1. http://edcp.educ.ubc.ca/7th-biennial-provoking-curriculum-studies-conference-at-ubc/

2. Trueit (Citation2012, p. 13) notes that Doll's “abundant use of alliteration, [is] both heuristic and playful and very memorable. In China his name is synonymous with 4 R's.”

3. Braidotti (Citation2000, p. 170) argues that “the notion of ‘figurations—in contrast to the representational function of metaphors’—emerges as crucial to Deleuze's notion of a conceptually charged use of the imagination.” Similarly, Haraway (Citation1997, p. 11) asserts that “figurations are performative images that can be inhabited . . . condensed maps of contestable worlds… [and] bumps that make us swerve from literal-mindedness.”

4. “Inter-” (prefix) meaning between, among, in the midst of, within, mutually, and/or reciprocally; in combination with verbs to “intercēdĕre to go between; intercipĕre to seize on the way, intercept; interdīcĕre to interpose in speech, interdict; interjacĕre to throw between, interject; interpōnĕre to put between, interpose; intervenīre to come between, intervene; interdigitālis lying between the fingers; interfluus flowing between; intermūrālis between walls; interamnium a place between rivers” (OED, 2015, para. 1).

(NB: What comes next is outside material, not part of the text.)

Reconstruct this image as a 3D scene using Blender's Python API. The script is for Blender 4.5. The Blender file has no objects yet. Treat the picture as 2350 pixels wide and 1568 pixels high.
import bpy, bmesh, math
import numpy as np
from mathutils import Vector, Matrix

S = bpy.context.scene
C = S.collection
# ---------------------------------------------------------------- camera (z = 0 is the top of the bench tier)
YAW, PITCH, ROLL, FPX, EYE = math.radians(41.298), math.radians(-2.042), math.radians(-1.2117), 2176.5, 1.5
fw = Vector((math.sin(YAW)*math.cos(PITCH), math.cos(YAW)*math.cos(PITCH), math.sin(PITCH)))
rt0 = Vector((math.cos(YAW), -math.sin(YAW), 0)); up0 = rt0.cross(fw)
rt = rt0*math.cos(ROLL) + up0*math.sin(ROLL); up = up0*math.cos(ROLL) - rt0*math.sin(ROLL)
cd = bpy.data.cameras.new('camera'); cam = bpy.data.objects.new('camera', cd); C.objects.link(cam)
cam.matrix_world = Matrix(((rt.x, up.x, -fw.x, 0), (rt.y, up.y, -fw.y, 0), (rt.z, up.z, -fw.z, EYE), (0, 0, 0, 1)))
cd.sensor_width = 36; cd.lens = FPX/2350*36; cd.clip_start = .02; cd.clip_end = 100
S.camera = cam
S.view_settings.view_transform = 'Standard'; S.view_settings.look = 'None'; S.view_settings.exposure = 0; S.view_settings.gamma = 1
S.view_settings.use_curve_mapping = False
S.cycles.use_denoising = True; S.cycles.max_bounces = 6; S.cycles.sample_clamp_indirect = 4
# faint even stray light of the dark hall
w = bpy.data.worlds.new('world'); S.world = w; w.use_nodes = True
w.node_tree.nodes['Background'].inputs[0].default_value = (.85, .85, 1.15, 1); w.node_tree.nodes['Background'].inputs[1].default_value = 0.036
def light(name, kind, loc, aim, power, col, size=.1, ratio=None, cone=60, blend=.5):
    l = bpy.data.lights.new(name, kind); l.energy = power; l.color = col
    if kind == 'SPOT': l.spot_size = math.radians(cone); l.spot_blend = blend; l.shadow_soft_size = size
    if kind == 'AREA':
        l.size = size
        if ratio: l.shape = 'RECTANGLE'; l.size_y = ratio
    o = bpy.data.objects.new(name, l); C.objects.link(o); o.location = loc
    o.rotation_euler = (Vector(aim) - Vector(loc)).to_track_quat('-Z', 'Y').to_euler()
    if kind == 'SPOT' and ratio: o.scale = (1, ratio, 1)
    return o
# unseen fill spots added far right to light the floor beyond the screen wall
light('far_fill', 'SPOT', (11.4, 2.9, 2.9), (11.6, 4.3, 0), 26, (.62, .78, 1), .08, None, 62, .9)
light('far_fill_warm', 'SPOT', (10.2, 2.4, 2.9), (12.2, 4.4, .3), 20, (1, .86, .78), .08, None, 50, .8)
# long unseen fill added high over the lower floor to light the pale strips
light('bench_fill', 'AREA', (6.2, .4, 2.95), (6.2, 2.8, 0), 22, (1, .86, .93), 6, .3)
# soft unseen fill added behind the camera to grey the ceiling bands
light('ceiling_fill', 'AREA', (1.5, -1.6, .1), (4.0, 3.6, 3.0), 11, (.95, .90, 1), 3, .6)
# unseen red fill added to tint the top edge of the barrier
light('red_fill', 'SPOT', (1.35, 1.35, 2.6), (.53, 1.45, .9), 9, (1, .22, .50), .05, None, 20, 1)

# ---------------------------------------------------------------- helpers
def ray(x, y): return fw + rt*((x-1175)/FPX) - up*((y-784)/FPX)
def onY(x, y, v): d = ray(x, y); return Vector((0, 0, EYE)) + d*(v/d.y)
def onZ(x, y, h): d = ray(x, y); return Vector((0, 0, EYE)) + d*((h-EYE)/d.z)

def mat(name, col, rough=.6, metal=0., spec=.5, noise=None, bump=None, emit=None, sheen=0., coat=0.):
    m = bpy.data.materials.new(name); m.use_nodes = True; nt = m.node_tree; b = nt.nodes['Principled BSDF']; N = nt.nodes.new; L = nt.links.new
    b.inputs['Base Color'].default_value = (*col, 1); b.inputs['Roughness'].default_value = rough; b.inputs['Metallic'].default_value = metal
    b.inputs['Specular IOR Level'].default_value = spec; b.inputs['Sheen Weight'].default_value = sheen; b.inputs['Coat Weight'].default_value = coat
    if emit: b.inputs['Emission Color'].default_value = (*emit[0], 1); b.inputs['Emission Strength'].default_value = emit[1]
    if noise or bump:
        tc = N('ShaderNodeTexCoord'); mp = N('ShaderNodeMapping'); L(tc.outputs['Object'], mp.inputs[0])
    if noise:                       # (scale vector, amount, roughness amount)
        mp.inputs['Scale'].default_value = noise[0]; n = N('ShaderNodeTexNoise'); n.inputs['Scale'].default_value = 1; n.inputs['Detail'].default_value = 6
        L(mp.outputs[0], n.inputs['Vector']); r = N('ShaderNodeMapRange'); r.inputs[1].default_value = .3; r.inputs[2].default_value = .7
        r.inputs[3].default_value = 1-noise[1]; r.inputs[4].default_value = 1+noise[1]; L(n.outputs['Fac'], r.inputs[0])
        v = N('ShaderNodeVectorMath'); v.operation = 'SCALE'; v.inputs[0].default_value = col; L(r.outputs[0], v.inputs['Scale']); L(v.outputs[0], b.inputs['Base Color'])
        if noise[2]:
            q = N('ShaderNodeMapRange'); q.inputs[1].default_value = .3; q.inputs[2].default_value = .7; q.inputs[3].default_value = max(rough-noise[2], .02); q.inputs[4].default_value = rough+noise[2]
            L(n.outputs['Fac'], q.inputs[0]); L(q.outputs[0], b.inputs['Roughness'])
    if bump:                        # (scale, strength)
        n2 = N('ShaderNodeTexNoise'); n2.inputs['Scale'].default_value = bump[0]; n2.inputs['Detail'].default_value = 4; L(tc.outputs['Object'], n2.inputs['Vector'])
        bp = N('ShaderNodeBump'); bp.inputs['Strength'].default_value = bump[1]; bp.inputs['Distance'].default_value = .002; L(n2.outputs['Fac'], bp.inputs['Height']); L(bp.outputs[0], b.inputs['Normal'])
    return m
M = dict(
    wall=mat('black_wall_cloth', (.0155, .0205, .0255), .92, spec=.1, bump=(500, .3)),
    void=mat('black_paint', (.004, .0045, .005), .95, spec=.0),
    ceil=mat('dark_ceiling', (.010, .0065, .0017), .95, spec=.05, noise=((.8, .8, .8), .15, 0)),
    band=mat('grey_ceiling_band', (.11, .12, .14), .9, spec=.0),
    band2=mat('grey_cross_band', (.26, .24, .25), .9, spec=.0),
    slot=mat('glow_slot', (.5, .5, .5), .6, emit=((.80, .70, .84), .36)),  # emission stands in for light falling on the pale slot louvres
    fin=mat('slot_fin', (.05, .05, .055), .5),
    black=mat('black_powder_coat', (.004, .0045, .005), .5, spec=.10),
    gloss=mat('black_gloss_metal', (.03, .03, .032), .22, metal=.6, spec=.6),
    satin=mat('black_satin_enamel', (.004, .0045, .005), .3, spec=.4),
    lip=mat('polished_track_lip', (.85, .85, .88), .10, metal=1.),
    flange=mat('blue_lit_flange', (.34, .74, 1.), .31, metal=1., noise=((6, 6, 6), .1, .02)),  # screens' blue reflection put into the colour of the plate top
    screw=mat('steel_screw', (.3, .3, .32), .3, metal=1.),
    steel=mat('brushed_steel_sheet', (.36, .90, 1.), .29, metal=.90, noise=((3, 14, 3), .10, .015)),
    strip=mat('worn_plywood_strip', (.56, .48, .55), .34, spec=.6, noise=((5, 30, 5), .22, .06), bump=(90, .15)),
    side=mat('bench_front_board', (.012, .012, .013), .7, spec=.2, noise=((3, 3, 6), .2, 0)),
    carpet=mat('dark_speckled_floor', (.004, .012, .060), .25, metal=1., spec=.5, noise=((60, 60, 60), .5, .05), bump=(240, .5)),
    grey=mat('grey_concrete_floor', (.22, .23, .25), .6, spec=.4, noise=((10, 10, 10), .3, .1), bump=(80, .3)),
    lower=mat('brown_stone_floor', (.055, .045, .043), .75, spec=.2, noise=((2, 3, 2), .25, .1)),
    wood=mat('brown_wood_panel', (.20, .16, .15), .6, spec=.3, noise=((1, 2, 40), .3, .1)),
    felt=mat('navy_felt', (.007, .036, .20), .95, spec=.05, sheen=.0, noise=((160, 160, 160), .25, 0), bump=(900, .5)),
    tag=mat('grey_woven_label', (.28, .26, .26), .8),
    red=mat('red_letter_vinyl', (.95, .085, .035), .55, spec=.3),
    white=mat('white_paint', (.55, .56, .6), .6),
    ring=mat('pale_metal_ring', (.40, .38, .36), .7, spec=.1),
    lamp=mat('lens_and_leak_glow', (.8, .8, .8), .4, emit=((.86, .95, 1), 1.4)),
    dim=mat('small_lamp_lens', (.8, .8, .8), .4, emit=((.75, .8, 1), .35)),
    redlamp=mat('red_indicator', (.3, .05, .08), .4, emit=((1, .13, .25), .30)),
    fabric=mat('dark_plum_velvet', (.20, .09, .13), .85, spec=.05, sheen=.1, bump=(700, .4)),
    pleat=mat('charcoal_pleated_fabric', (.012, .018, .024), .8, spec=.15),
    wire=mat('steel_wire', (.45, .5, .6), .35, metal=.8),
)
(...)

5. In the production of this essay we also performed a version of queer tango by exemplifying shifting and exchanging leader/follower roles. As co-authors located in different hemispheres with a 17-hour time difference, we collaborated asynchronously by exchanging, via email, successive/suggestive drafts.

6. See http://www.palgrave.com/br/book/9781137374844

7. Butler (Citation2015, p. 15) warns against the process of “precaritization”—the favoring of individual entrepreneurial modalities rather than collective response-ability—a process that draws on “a heightened sense of expendability or disposability that is differentially distributed throughout society.” She continues by explaining that: “The more one complies with the demand of ‘responsibility’ to become self-reliant, the more socially isolated one becomes and the more precarious one feels; and the supporting social structures fall away for ‘economic’ reasons . . . it redefines responsibility as the demand to become an entrepreneur of oneself under conditions that make that dubious vocation impossible” (Butler, Citation2015, p. 15). Instead we strive to create relations of, what Haraway (Citation2010, para. 7) describes as, “response-ablility,” by embracing the “ontological choreography” of life. (Also see Schrader, Citation2010).

8. Fawcett (Citation2009) draws on two phenomenologists who attempt to shift, disrupt, and/or challenge normative conceptions of bodily boundaries, namely Evernden (Citation1992) and Csordas (Citation1999), to argue for a shift to what Evernden (Citation1988) calls a “field of care”—an acknowledgment that, as Fawcett (Citation1989, p. 16) writes: “We are not merely unique individuals all bundled up in our own needs and feelings. Our very selves extend beyond our bodies, to the beings, human and non-human, to whom we are connected.”

9. As Haraway (Citation2011, p. 12) writes, “SF is that potent material-semiotic sign for the riches of speculative fabulation, speculative feminism, science fiction, speculative fiction, science fact, science fantasy—and, I suggest, string figures.” Haraway (Citation2011, p. 15) playfully uses multiple meanings of SF games to dismantle the fact/fiction binary, drawing connections through the various practices of creating and imagining reality/stories/worlds, “practices of scholarship, relaying, thinking with, [and] becoming with.” Haraway (Citation2011, p. 12) adds: “In looping threads and relays of patterning, this SF practice is a model for worlding. Therefore, SF must also mean ‘so far,’ opening up what is yet-to-come in protean entangled times’ pasts, presents, and futures.”

10. In retrospect, we can interpret the production of “Tales from Camp Wilde” in terms of queer tango. N. Gough and A. Gough (Citation2003) devised an imaginary space in which they began to improvise their textual performance of queer(y)ing environmental education research. They then invited four other “partners” (the only criterion for inviting them was that they were known to be antithetical to diverse heteronormative positions) to join in the performance, to which assemblage one partner, Peter Appelbaum, added his daughter, Sophia.